Litten has been following the vintage guitar market as both a collector and retailer since 1991, when he opened Last Chance Guitars in Des Moines with John O’Connell.
That partnership ended when Litten decided that if he wanted to continue selling guitars, he needed to enlarge his business model to include new instruments.
“As a collector, I stayed in it, but as a businessman I wanted out of it,” he said. “I’m still an enthusiast and collector outside the shop. My level of interest in collecting far exceeds most people. Some people invest in real estate, some people invest in art; I invest in guitars because it’s in my comfort zone.”
Litten’s former business partner, O’Connell, wanted a simpler business plan.
O’Connell operates Crazyhorse Guitars in the Drake University neighborhood, occupying the same building that was home to Last Chance Guitars.
His focus is on acoustic instruments, including high-end guitars by C.F. Martin and Co. Inc., which traces its roots to the 19th century and small-body parlor guitars. The company also produced the guitars of choice for country and bluegrass musicians and competed with Gibson in the acoustic market.
It is not unusual to see Martin guitars built prior to World War II priced at a “discount” of $50,000, A Gibson mandolin built the same day and in the same style as the mandolin played by bluegrass pioneer Bill Monroe is listed at $250,000 by a Michigan dealer in vintage instruments.
At the moment, O’Connell’s collection might be a little more modest.

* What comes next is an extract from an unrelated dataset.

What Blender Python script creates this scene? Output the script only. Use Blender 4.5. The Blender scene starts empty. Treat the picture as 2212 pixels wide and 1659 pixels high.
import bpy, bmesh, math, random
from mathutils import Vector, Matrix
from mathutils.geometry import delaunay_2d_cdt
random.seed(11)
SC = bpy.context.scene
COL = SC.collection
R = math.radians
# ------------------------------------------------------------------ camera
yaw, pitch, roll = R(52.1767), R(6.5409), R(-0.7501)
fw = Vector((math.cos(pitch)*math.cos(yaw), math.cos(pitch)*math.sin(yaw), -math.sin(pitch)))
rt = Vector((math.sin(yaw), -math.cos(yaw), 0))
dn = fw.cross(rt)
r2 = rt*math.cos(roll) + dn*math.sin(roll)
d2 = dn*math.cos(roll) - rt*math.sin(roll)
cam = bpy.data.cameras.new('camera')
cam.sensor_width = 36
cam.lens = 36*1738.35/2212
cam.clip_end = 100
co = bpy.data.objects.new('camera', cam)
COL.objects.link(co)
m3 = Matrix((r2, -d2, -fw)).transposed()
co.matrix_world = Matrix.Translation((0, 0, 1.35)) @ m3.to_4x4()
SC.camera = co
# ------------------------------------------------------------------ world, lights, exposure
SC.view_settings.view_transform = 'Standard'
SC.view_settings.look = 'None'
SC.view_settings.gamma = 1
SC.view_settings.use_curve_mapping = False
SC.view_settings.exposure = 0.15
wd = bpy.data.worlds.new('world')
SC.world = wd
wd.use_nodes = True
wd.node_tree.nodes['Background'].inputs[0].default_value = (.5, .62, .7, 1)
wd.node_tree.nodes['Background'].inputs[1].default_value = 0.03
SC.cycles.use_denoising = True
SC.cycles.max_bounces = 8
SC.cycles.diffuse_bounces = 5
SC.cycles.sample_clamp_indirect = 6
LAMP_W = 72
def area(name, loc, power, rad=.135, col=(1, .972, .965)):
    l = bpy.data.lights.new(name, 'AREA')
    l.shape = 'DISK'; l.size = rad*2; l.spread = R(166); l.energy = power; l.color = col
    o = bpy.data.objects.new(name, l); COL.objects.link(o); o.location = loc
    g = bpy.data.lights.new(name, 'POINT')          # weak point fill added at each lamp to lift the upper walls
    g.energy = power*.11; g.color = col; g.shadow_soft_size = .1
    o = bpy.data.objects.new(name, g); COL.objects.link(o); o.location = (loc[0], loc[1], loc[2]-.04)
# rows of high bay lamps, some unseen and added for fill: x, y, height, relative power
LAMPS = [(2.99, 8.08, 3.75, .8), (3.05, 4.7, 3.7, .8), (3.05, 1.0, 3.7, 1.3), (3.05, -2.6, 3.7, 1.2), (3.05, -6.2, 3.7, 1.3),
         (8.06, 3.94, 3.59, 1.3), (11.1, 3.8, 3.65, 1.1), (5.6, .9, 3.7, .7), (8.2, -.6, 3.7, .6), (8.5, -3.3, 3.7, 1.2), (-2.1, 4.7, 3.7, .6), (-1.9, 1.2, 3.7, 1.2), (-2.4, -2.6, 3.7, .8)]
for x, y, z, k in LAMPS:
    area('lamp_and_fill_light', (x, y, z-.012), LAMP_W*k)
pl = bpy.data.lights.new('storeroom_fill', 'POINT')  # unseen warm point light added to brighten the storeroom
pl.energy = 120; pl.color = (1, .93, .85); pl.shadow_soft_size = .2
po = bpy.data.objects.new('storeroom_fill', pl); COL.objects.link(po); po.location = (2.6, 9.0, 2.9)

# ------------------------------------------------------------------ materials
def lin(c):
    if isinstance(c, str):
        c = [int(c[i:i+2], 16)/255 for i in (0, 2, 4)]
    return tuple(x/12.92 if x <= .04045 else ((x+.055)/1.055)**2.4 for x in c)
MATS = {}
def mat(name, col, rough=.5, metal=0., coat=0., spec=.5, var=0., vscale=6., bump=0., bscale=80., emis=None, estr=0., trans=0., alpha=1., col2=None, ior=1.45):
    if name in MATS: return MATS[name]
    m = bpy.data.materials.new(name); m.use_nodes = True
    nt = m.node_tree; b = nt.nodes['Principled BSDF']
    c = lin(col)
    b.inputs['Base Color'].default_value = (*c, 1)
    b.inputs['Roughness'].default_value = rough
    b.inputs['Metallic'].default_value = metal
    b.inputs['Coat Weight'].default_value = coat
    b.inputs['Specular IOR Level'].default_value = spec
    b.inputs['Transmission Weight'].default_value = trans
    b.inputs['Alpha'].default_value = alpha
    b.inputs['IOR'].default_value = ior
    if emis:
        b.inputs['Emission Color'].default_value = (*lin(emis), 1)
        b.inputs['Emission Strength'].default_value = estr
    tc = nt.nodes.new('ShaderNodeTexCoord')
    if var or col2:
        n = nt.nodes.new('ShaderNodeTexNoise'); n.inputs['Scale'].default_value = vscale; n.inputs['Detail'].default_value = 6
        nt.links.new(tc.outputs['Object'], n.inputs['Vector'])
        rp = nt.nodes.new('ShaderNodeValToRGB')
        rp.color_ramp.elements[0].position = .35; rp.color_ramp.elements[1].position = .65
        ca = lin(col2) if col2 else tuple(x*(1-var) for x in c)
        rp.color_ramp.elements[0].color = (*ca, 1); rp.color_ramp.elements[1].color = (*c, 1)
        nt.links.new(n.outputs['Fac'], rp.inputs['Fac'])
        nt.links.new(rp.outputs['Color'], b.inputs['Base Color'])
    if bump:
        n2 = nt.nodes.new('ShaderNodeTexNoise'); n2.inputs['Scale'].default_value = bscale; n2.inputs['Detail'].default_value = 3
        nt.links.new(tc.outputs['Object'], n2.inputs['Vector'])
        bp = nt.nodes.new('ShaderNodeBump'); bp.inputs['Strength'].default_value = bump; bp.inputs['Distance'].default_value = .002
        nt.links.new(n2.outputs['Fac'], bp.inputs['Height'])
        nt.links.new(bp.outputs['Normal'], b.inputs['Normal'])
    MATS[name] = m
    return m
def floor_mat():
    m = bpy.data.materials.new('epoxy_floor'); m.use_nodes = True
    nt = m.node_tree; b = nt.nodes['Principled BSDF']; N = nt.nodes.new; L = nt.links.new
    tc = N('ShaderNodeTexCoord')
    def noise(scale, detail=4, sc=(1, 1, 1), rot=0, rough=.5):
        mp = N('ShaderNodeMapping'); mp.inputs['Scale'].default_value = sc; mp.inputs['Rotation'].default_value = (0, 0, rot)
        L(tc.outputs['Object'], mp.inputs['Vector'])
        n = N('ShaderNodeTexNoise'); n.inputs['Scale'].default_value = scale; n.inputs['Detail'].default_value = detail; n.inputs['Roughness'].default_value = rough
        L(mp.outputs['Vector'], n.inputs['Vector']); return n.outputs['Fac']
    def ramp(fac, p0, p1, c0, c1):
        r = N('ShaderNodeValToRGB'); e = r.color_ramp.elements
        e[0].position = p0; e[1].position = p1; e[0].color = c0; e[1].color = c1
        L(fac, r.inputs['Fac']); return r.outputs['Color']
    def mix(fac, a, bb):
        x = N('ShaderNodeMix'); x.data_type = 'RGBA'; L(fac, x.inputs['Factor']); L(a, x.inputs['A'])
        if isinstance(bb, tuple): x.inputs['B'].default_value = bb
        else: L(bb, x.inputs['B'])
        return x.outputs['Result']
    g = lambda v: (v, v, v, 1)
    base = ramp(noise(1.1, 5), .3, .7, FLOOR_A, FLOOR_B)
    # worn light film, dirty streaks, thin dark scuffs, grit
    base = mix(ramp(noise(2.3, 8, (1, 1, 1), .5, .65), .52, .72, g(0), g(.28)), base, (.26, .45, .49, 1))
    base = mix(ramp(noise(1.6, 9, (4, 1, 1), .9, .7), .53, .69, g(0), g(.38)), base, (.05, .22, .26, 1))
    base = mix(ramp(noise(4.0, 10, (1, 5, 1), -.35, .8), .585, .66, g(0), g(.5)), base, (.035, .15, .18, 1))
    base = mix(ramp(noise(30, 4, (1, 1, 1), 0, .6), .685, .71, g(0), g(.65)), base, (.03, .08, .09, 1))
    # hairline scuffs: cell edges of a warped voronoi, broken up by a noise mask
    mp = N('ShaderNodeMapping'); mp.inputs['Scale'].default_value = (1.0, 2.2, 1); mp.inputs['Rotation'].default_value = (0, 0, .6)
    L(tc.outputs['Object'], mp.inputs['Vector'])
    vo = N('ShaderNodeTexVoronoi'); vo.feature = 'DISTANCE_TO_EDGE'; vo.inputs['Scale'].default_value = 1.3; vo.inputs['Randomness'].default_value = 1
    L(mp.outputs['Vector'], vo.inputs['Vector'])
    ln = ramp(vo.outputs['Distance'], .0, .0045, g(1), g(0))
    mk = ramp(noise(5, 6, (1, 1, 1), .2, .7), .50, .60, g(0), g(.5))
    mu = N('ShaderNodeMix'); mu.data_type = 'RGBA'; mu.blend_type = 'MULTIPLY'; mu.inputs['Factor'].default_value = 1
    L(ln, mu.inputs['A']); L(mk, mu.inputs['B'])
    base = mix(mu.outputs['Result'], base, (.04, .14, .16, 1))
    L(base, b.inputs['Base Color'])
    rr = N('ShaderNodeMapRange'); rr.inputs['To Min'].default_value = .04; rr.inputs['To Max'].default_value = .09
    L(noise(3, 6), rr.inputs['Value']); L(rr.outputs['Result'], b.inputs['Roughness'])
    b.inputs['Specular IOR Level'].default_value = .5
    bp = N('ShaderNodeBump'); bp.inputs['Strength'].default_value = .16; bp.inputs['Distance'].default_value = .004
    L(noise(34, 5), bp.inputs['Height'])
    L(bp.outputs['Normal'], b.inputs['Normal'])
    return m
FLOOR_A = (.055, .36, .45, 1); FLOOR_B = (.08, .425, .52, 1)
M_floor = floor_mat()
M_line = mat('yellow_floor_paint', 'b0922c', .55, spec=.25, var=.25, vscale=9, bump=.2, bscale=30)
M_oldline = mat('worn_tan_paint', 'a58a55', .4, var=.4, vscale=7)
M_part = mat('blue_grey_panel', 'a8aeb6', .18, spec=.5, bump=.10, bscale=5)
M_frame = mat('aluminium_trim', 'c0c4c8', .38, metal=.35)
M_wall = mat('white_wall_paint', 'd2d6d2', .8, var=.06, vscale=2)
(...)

He keeps a 1954 Martin D-18 around the shop. It has a value of between $7,500 and $8,000, but it isn’t for sale.
“I’ll never sell it,” O’Connell said.
He recently acquired a 1953 Gibson SJ 200 for $5,400 and will price it at $12,000 after some needed restoration work. The guitar was first introduced in the 1930s as the company’s premier flattop.
O’Connell, Litten and Wilson are convinced that vintage guitars will escalate in value after the economy recovers.
“They aren’t making any more old guitars,” Wilson said.